No hay más que ver a sus personajes, tan superlativos nasalmente como en aquel soneto de Quevedo, y la frecuencia con la que estos acaban con el pito al aire. Si a algo ha contribuido la obra de Ralf König, alemán de Westfalia, es a divulgar el mito de que el tamaño de la nariz y el del pene están correlacionados, pero no solo a ese. También ha extendido y mucho el de la vagina dentata, una leyenda con más solera en nuestra civilización que König traslada del psicoanálisis al pop en su cómic más célebre y traducido, Kondom des Grauens o El condón asesino, de 1987.
Se le puede perdonar, no obstante, porque si el libro alimenta según qué terrores infundados de la psique masculina, también derriba otros más sociológicos que no está mal repasar, como el miedo a lo homosexual. En El condón asesino, formalmente una parodia en papel de los thrillers policíacos estadounidenses, un preservativo dentado aterroriza al underground gay de Nueva York arrancando penes a placer hasta que se cruza en su camino el del inspector Luigi Macarroni, un hombre singularmente dotado en el habitual doble sentido de la expresión. Tras perder un testículo a dentelladas, Macarroni se toma la persecución del mortal profiláctico como algo personal —«vengo de una vieja familia siciliana», le explica a uno de sus superiores, «y nadie le arranca un huevo a mordiscos a un Macarroni sin recibir su merecido»— y se sumerge en los ambientes leather de la ciudad, de los que es habitual parroquiano, para intentar descubrir cuál de los condones que circulan por allí con nocturnidad y sin alevosía es el que arranca genitales a dentelladas. Y hay muchos, claro. Estamos en 1987, pocos años después de que la devastación del sida se cebase particularmente en estos ambientes, y en ellos el sexo seguro es poco menos que un dogma. Sexo seguro, claro, si obviamos este tipo de criaturas.
Y por ahí van los tiros precisamente en El condón asesino, cuya historia no podría ser más frívola y cuya lección no podría serlo menos. Aunque pintada con las formas de la marginación social ochentona, necesariamente feísta y con mucha tinta china, la recreación del Nueva York policial cinematográfico que hace König más parece la bella ucronía que hubiera tenido lugar de haber triunfado una década antes el amor libre y no, como ocurrió, de imperar el reaganismo. En ella los excluidos no son los libertinos sino los puritanos, como tampoco lo son los homosexuales por razón de su condición, normalmente más hábiles y juiciosos que los personajes a quienes toca encarnar en el cómic la sexualidad convencional, convertida aquí en excepción. Quizá peca así por exceso, claro, de aquello que critica por su defecto, pero para una vez que ocurre tampoco vamos a poner el grito en el cielo.

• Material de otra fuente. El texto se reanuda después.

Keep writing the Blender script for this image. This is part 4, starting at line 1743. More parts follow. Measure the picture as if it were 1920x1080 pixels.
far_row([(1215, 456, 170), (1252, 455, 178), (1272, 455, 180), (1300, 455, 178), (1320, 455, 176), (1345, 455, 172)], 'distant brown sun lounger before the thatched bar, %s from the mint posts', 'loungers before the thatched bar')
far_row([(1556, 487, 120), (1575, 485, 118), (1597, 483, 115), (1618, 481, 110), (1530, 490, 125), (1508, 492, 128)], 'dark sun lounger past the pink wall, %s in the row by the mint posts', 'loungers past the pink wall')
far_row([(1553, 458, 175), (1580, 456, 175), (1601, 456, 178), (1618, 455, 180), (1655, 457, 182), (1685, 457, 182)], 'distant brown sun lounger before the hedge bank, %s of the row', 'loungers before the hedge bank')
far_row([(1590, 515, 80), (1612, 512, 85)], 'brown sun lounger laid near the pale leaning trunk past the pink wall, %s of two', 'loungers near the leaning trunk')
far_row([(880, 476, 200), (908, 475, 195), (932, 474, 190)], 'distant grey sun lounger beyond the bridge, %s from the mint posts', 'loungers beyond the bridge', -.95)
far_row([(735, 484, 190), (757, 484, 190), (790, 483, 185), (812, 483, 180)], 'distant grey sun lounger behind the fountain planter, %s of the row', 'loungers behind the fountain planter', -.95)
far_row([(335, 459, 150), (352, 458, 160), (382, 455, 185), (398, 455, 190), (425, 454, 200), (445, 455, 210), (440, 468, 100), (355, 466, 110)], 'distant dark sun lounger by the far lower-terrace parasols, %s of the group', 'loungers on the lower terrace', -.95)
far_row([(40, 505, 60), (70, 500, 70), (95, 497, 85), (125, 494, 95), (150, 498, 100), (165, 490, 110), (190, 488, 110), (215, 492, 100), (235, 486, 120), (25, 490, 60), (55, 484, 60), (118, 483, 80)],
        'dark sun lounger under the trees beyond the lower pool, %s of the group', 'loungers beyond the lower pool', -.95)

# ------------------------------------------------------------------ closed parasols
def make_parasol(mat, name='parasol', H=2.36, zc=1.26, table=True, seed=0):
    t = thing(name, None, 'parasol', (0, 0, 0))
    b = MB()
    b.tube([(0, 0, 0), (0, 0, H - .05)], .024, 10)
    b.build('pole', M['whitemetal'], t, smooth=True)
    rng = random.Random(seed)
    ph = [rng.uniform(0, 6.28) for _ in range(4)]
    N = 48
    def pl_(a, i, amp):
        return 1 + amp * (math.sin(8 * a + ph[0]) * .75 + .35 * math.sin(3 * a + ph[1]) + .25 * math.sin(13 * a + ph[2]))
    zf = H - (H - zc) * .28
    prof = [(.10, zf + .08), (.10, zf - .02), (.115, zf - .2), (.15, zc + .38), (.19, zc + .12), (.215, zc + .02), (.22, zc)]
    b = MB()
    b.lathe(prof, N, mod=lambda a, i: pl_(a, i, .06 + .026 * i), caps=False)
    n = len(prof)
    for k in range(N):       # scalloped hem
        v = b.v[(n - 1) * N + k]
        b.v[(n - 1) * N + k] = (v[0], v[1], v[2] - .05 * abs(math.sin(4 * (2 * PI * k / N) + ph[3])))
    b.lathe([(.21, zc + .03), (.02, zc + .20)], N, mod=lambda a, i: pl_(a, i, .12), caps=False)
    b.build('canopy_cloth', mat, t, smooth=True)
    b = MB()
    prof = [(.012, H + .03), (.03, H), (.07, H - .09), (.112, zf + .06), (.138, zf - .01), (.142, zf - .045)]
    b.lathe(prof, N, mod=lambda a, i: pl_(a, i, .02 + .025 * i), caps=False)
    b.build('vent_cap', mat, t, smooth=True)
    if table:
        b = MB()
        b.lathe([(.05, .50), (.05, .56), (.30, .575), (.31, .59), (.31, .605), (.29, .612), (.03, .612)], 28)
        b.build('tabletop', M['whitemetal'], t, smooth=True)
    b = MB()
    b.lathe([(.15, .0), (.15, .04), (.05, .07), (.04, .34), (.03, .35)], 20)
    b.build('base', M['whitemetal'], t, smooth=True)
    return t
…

El cómic tuvo una continuación en 1990, Bis auf die Knochen, traducido como El retorno del condón asesino, en donde Macarroni se las tenía que volver a ver con un depredador que aterrorizaba a los homosexuales de la metrópolis neoyorquina, cuyos esqueletos comenzaron a aparecer mondos y perfectos sobre sus camas sin que nadie se explicase por qué. Aunque el baño de sangre no se lo dio ahora un profiláctico sobrenatural, con El retorno del condón asesino König volvió también al universo de normalidad sexual que tanto éxito había cosechado tres años antes y ahondó, para enriquecerlo y dotarlo de universalidad, en sus aspectos románticos. También el dibujo es ya más limpio y la expresividad facial de los personajes, de la que König es virtuoso, sirve con más dedicación al propósito de la comedia, tono ulterior de la obra. Sin embargo el libro, convertido con el tiempo en uno de sus títulos clásicos junto a Lisístrata o Como conejos, carecía ya del elemento sorpresivo del volumen original y así pasó más desapercibido en su momento.
El condón asesino se llevó también al cine en 1996 y la película, dirigida por Martin Walz con guion coescrito por el propio König, sirvió al autor para profundizar en la cosmogonía de los profilácticos criminales, poco resuelta en el cómic. Aunque la cinta adapta el libro —pasando por alto la explicitud sexual, claro, y algunas escenas particularmente sangrientas—, la necesidad de su ampliación llevó al autor a imaginar más personajes, una plaga de condones en lugar de una criatura única y hasta a desarrollar una trama para dar explicación a su naturaleza, que así acaba siendo a resultas de un delirante experimento científico. Aunque en modo alguno consigue situarse en el nivel de las viñetas, la cinta se convierte de esta manera en un provechoso complemento a sus páginas, especialmente para aquellos aficionados que han consagrado El condón asesino como un clásico de la comedia de temática homosexual contemporánea.